The engagement has so far yielded few, if any, meaningful concessions from the regime. As a precondition for its readmission into the Arab League, Damascus reportedly agreed to take back just 1,000 of the roughly 660,000 Syrian refugees registered in Jordan, The Wall Street Journal reported.
The Biden administration rejects criticism coming from both parties that its rhetoric amounts to tacit approval of Assad’s rehabilitation. US officials say sanctions will remain in place, as will the US policy against normalization, unless a political solution in Syria based on UN Security Council Resolution 2254 is reached.
"We are not going to be in the business of normalizing relations with Assad," Secretary of State Antony Blinken told reporters on Tuesday, adding that the United States and its Arab partners share the same goals with respect to Syria but differ on their approach.
Senior lawmakers in both parties have urged the Biden administration to use the Caesar Act to limit Assad’s access to foreign investment and reconstruction assistance at a time when he desperately needs it to rebuild his war-ravaged country.
To date, the Biden administration has issued one round of Caesar sanctions, which in March targeted Syria’s production and export of Captagon, an illegal amphetamine that serves as a key source of revenue for the regime.

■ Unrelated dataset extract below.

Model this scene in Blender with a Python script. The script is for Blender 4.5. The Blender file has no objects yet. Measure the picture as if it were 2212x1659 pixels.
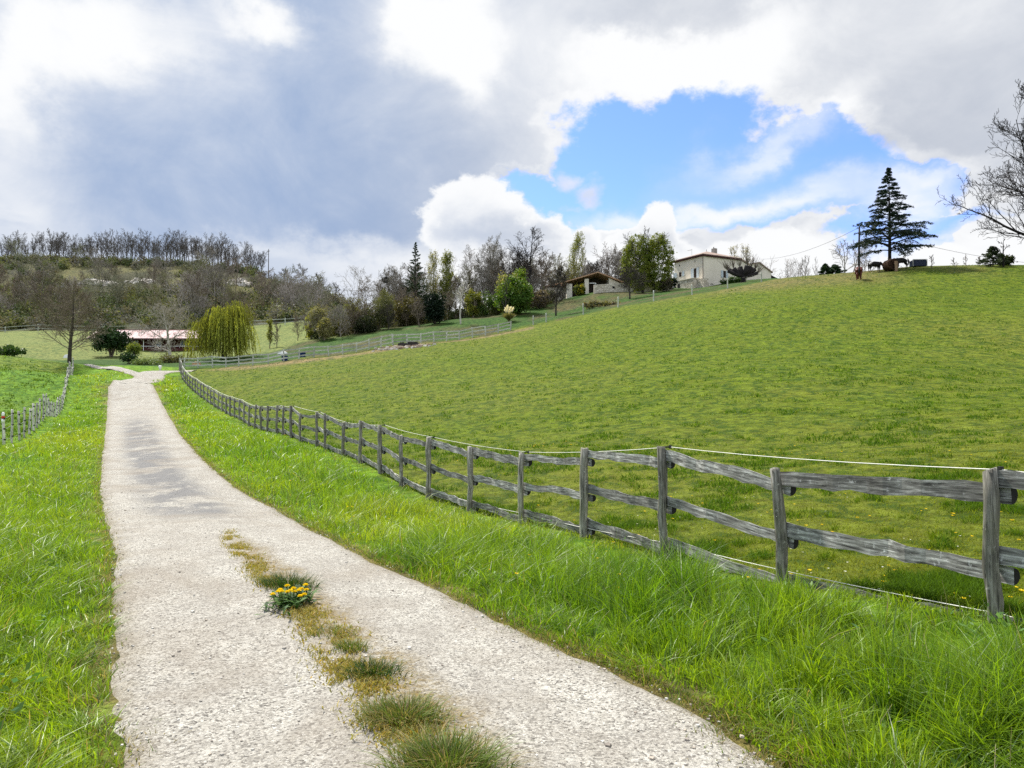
import bpy, math, random
import numpy as np
from mathutils import Vector, Matrix
R = math.radians
scene = bpy.context.scene
COL = scene.collection

# ---------------------------------------------------------------- camera
FPX, CU, CV = 1597.0, 1106.0, 829.5          # focal length and centre, in units of the photo scaled to 2212 wide
PITCH, EYE = R(1.27), 1.6
cam_d = bpy.data.cameras.new("camera"); cam_d.sensor_width = 36.0; cam_d.lens = 36.0 * FPX / 2212.0
cam_d.clip_start = 0.05; cam_d.clip_end = 8000
cam = bpy.data.objects.new("camera", cam_d); COL.objects.link(cam)
cam.location = (0, 0, EYE); cam.rotation_euler = (R(90) + PITCH, 0, 0)
scene.camera = cam

# ---------------------------------------------------------------- exposure
scene.view_settings.view_transform = 'Standard'; scene.view_settings.look = 'None'
scene.view_settings.exposure = 0.75; scene.view_settings.gamma = 1.0
scene.cycles.max_bounces = 6; scene.cycles.diffuse_bounces = 3; scene.cycles.glossy_bounces = 2
scene.cycles.transmission_bounces = 4; scene.cycles.transparent_max_bounces = 6
scene.cycles.use_denoising = False; scene.cycles.sample_clamp_direct = 6.0; scene.cycles.sample_clamp_indirect = 3.0

# ---------------------------------------------------------------- sun
SUN_EL, SUN_AZ = R(52), R(-38)               # high, ahead and to the left, veiled by thin cloud
sd = bpy.data.lights.new("sun", 'SUN'); sd.energy = 4.9; sd.angle = R(6); sd.color = (1.0, 0.95, 0.87)
sun = bpy.data.objects.new("sun", sd); COL.objects.link(sun)
sdir = Vector((math.sin(SUN_AZ) * math.cos(SUN_EL), math.cos(SUN_AZ) * math.cos(SUN_EL), math.sin(SUN_EL)))
sun.rotation_euler = sdir.to_track_quat('Z', 'Y').to_euler(); sun.location = (0, 0, 60)

# ---------------------------------------------------------------- node helper
class NT:
    def __init__(s, tree): s.t = tree; s.n = tree.nodes; s.l = tree.links
    def new(s, typ, **kw):
        n = s.n.new(typ)
        for k, v in kw.items(): setattr(n, k, v)
        return n
    def put(s, sock, v):
        if v is None: return
        if isinstance(v, bpy.types.NodeSocket): s.l.new(v, sock)
        else: sock.default_value = v
    def m(s, op, a, b=None, c=None, clamp=False):
        n = s.new('ShaderNodeMath', operation=op, use_clamp=clamp)
        for i, v in enumerate((a, b, c)): s.put(n.inputs[i], v)
        return n.outputs[0]
    def ramp(s, f, stops, interp='LINEAR'):
        n = s.new('ShaderNodeValToRGB'); n.color_ramp.interpolation = interp
        e = n.color_ramp.elements
        while len(e) < len(stops): e.new(0.5)
        for x, (p, c) in zip(e, stops):
            x.position = p; x.color = (*c, 1) if hasattr(c, '__len__') else (c, c, c, 1)
        s.put(n.inputs[0], f); return n.outputs[0]
    def mix(s, f, a, b, mode='MIX'):
        n = s.new('ShaderNodeMix', data_type='RGBA', blend_type=mode)
        s.put(n.inputs[0], f)
        for i, v in ((6, a), (7, b)):
            s.put(n.inputs[i], (*v, 1) if isinstance(v, tuple) and len(v) == 3 else v)
        return n.outputs[2]
    def noise(s, vec, scale, detail=4, rough=.55, dist=0.0, col=False):
        n = s.new('ShaderNodeTexNoise'); s.put(n.inputs['Vector'], vec)
        n.inputs['Scale'].default_value = scale; n.inputs['Detail'].default_value = detail
        n.inputs['Roughness'].default_value = rough; n.inputs['Distortion'].default_value = dist
        return n.outputs['Color' if col else 'Fac']
    def vmul(s, vec, k):
        n = s.new('ShaderNodeVectorMath', operation='MULTIPLY'); s.put(n.inputs[0], vec); n.inputs[1].default_value = k
        return n.outputs[0]
    def smooth(s, x, a, b):
        n = s.new('ShaderNodeMapRange', interpolation_type='SMOOTHSTEP'); s.put(n.inputs[0], x)
        n.inputs[1].default_value = a; n.inputs[2].default_value = b
        return n.outputs[0]

def srgb(r, g, b):
    f = lambda c: (c / 255 / 12.92) if c / 255 <= .04045 else ((c / 255 + .055) / 1.055) ** 2.4
    return (f(r), f(g), f(b))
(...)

The bill would require the administration to produce an interagency strategy every year for the next five years on how the United States plans to counter foreign governments' outreach to Syria. As part of that report, the administration would need to compile a “full list of transactions, including investments, grants, contracts, or donations” exceeding $50,000 made by individuals in the region.
The bill also bars federal funds from being used to “recognize or otherwise imply, in any manner” US recognition of Assad or any Syrian government led by him.